==== Raw data

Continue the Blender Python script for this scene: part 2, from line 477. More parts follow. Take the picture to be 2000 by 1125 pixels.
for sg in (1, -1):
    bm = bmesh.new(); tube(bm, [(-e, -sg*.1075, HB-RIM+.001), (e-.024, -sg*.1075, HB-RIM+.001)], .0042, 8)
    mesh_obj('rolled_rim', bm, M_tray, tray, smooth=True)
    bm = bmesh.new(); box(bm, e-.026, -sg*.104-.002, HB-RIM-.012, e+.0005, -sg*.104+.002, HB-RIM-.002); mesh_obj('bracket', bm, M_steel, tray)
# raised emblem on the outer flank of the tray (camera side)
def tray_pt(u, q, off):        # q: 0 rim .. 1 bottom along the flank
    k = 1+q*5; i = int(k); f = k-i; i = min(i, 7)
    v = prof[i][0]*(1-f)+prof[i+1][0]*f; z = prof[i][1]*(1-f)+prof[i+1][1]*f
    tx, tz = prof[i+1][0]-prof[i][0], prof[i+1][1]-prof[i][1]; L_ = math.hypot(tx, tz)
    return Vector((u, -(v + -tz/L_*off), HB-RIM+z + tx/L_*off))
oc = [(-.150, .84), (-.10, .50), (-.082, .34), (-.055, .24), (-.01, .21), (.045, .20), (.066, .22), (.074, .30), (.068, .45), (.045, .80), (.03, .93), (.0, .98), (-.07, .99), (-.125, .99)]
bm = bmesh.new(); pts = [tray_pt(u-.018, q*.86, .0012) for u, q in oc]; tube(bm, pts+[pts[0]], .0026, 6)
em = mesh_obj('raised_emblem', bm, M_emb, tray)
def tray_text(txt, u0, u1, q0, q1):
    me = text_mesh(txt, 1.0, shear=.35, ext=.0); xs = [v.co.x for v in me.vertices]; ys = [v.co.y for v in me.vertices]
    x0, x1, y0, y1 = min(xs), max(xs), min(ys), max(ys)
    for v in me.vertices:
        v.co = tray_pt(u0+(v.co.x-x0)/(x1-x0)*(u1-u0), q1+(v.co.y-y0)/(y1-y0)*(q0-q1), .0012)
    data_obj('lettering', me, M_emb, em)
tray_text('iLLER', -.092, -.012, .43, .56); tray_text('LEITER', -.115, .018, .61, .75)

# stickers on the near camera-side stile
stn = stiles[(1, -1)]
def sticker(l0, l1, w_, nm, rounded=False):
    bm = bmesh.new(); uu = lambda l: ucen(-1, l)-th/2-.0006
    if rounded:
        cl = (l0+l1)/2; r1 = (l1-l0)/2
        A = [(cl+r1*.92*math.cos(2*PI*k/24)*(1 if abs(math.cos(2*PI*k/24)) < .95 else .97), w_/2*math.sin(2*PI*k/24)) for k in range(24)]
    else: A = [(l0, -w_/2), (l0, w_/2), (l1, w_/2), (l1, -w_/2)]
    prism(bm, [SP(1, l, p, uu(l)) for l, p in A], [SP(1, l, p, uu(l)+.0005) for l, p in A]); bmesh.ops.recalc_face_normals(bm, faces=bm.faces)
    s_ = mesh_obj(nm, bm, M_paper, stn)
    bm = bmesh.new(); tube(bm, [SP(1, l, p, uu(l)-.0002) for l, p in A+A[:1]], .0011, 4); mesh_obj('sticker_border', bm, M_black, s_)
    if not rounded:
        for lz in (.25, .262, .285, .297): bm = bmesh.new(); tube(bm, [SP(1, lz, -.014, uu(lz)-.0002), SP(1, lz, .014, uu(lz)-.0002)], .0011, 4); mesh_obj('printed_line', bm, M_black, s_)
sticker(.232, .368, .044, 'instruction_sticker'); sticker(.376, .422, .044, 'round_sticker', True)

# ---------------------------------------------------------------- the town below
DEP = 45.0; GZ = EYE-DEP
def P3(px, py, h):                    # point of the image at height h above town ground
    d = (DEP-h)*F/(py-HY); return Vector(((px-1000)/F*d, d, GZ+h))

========

## Problem details
From the data above, extract every line in its exact form.

## Solution
Continue the Blender Python script for this scene: part 2, from line 477. More parts follow. Take the picture to be 2000 by 1125 pixels.
for sg in (1, -1):
    bm = bmesh.new(); tube(bm, [(-e, -sg*.1075, HB-RIM+.001), (e-.024, -sg*.1075, HB-RIM+.001)], .0042, 8)
    mesh_obj('rolled_rim', bm, M_tray, tray, smooth=True)
    bm = bmesh.new(); box(bm, e-.026, -sg*.104-.002, HB-RIM-.012, e+.0005, -sg*.104+.002, HB-RIM-.002); mesh_obj('bracket', bm, M_steel, tray)
# raised emblem on the outer flank of the tray (camera side)
def tray_pt(u, q, off):        # q: 0 rim .. 1 bottom along the flank
    k = 1+q*5; i = int(k); f = k-i; i = min(i, 7)
    v = prof[i][0]*(1-f)+prof[i+1][0]*f; z = prof[i][1]*(1-f)+prof[i+1][1]*f
    tx, tz = prof[i+1][0]-prof[i][0], prof[i+1][1]-prof[i][1]; L_ = math.hypot(tx, tz)
    return Vector((u, -(v + -tz/L_*off), HB-RIM+z + tx/L_*off))
oc = [(-.150, .84), (-.10, .50), (-.082, .34), (-.055, .24), (-.01, .21), (.045, .20), (.066, .22), (.074, .30), (.068, .45), (.045, .80), (.03, .93), (.0, .98), (-.07, .99), (-.125, .99)]
bm = bmesh.new(); pts = [tray_pt(u-.018, q*.86, .0012) for u, q in oc]; tube(bm, pts+[pts[0]], .0026, 6)
em = mesh_obj('raised_emblem', bm, M_emb, tray)
def tray_text(txt, u0, u1, q0, q1):
    me = text_mesh(txt, 1.0, shear=.35, ext=.0); xs = [v.co.x for v in me.vertices]; ys = [v.co.y for v in me.vertices]
    x0, x1, y0, y1 = min(xs), max(xs), min(ys), max(ys)
    for v in me.vertices:
        v.co = tray_pt(u0+(v.co.x-x0)/(x1-x0)*(u1-u0), q1+(v.co.y-y0)/(y1-y0)*(q0-q1), .0012)
    data_obj('lettering', me, M_emb, em)
tray_text('iLLER', -.092, -.012, .43, .56); tray_text('LEITER', -.115, .018, .61, .75)

# stickers on the near camera-side stile
stn = stiles[(1, -1)]
def sticker(l0, l1, w_, nm, rounded=False):
    bm = bmesh.new(); uu = lambda l: ucen(-1, l)-th/2-.0006
    if rounded:
        cl = (l0+l1)/2; r1 = (l1-l0)/2
        A = [(cl+r1*.92*math.cos(2*PI*k/24)*(1 if abs(math.cos(2*PI*k/24)) < .95 else .97), w_/2*math.sin(2*PI*k/24)) for k in range(24)]
    else: A = [(l0, -w_/2), (l0, w_/2), (l1, w_/2), (l1, -w_/2)]
    prism(bm, [SP(1, l, p, uu(l)) for l, p in A], [SP(1, l, p, uu(l)+.0005) for l, p in A]); bmesh.ops.recalc_face_normals(bm, faces=bm.faces)
    s_ = mesh_obj(nm, bm, M_paper, stn)
    bm = bmesh.new(); tube(bm, [SP(1, l, p, uu(l)-.0002) for l, p in A+A[:1]], .0011, 4); mesh_obj('sticker_border', bm, M_black, s_)
    if not rounded:
        for lz in (.25, .262, .285, .297): bm = bmesh.new(); tube(bm, [SP(1, lz, -.014, uu(lz)-.0002), SP(1, lz, .014, uu(lz)-.0002)], .0011, 4); mesh_obj('printed_line', bm, M_black, s_)
sticker(.232, .368, .044, 'instruction_sticker'); sticker(.376, .422, .044, 'round_sticker', True)

# ---------------------------------------------------------------- the town below
DEP = 45.0; GZ = EYE-DEP
def P3(px, py, h):                    # point of the image at height h above town ground
    d = (DEP-h)*F/(py-HY); return Vector(((px-1000)/F*d, d, GZ+h))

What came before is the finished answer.